The adage goes that you can’t fight city hall. Despite those words, that doesn’t mean that you aren’t allowed to fight. Rather, the presumption behind the statement is that the legal system is structured in such a way that those who try to battle city hall are doomed to fail.

That is not necessarily the case, however. It all depends on the circumstances of the situation. It is possible to wage a successful challenge against the city to protect your civil rights. And while the New York Police Department might seem like a self-protected stronghold, the same holds true for that organization as well. In fact, sometimes the circumstances demand action.

It is true that the courts tend to grant officers broad latitude in fulfilling their investigative and law enforcement roles. But the immunity from accountability is qualified. Many forms of conduct are illegal. But abuses happen, often because the average person isn’t aware of his or her rights to begin with. If you experience police behavior that you question, consult with a skilled attorney to get clarity about what your options may be.

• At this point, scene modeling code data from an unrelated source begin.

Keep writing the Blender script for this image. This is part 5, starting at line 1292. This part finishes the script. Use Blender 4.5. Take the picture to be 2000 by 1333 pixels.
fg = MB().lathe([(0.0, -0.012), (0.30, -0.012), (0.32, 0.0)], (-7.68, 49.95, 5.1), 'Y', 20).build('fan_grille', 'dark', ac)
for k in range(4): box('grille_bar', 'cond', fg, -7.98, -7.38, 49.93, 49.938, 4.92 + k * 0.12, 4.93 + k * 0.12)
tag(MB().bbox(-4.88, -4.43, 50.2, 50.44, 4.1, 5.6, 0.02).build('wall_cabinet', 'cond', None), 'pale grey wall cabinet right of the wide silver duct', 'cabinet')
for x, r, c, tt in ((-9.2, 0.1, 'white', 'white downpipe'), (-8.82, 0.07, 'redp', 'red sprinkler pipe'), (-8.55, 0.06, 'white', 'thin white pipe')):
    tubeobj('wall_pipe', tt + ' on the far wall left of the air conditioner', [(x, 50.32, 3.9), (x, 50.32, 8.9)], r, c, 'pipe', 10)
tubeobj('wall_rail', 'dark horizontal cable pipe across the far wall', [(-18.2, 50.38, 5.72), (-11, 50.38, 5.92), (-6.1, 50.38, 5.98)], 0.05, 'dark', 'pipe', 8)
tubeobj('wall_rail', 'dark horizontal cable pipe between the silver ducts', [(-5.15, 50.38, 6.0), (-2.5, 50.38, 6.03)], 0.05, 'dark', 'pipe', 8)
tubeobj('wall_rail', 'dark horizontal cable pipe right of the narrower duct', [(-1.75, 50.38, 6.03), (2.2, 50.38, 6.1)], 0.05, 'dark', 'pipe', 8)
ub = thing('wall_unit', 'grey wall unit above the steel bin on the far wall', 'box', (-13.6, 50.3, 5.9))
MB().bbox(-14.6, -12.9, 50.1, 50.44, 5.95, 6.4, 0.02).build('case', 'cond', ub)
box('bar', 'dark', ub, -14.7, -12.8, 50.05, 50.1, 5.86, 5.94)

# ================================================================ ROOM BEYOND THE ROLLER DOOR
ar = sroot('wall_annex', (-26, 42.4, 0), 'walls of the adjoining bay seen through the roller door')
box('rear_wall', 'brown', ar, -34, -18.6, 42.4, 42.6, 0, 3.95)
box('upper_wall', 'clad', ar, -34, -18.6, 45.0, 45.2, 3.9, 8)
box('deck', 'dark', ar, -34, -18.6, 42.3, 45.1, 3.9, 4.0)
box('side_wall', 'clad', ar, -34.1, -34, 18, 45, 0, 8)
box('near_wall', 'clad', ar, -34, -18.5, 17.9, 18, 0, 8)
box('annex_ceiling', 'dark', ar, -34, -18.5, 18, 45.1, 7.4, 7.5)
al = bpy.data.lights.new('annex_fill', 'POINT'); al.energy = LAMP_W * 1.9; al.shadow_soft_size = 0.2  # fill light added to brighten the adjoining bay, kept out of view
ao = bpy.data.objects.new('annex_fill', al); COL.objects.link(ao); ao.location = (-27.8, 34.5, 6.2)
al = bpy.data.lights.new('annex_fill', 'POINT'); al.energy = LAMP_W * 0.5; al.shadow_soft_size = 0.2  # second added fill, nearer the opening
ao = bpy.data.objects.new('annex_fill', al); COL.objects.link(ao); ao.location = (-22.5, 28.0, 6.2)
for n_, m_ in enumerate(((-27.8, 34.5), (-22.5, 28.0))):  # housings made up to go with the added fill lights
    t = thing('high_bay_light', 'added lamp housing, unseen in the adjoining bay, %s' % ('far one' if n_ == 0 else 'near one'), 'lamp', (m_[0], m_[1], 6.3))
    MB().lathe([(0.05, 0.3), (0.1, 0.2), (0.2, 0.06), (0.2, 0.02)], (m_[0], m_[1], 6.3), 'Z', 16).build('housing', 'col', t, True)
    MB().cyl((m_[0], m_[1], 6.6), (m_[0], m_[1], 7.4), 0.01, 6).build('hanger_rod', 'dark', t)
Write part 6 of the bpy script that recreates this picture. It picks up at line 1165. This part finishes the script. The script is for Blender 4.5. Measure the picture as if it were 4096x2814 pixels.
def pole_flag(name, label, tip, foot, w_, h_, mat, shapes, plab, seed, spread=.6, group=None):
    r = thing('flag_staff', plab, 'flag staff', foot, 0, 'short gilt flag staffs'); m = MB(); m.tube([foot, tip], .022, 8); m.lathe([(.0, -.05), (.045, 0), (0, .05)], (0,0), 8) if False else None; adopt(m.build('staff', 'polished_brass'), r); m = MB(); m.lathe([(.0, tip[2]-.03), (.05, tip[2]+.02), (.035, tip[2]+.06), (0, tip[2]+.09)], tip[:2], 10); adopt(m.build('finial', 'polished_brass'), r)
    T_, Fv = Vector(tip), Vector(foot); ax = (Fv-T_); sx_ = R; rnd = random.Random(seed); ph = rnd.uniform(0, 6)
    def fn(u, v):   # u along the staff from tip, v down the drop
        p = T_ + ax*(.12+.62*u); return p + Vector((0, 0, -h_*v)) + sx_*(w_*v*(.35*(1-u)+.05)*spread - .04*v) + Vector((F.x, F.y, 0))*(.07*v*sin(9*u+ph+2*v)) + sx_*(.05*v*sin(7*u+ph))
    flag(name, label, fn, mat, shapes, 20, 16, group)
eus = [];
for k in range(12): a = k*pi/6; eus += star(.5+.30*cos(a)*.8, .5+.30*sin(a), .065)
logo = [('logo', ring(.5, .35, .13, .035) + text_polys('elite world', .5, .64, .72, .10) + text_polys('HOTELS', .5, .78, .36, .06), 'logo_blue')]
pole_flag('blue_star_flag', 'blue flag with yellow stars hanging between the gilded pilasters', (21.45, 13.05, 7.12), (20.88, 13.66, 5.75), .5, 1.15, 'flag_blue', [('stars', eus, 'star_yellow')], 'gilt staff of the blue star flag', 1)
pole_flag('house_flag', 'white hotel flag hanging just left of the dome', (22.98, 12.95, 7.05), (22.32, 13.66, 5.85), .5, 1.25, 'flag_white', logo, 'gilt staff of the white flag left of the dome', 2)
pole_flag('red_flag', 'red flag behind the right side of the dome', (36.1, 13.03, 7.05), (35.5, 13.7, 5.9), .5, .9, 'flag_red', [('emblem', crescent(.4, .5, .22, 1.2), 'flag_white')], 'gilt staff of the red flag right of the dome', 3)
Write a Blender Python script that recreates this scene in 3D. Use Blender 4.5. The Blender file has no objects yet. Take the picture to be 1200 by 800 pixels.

Criteria for suing for false arrest

One egregious violation of civil rights that anyone can fall victim to is false arrest or imprisonment by the police. Under federal law, any government agent who deprives a person of “rights, privileges, or immunities secured by the Constitution and laws,” can be held liable and redress can be sought.

The Fourth Amendment is what frames the conditions under which a claim of false arrest is possible. This is the prohibition against unreasonable search or seizure. For example, if you are clearly engaged in lawful behavior near a criminal act, officers don’t have the right to arrest you. Also, if police don’t have adequate probable cause to support your detention, false arrest might be claimed.

In fact, any non-consensual restriction of a person’s freedom of movement, when no legal justification exists, may constitute liability for false imprisonment.

Such challenges do come with significant legal obstacles. But they are not insurmountable for attorneys with experience.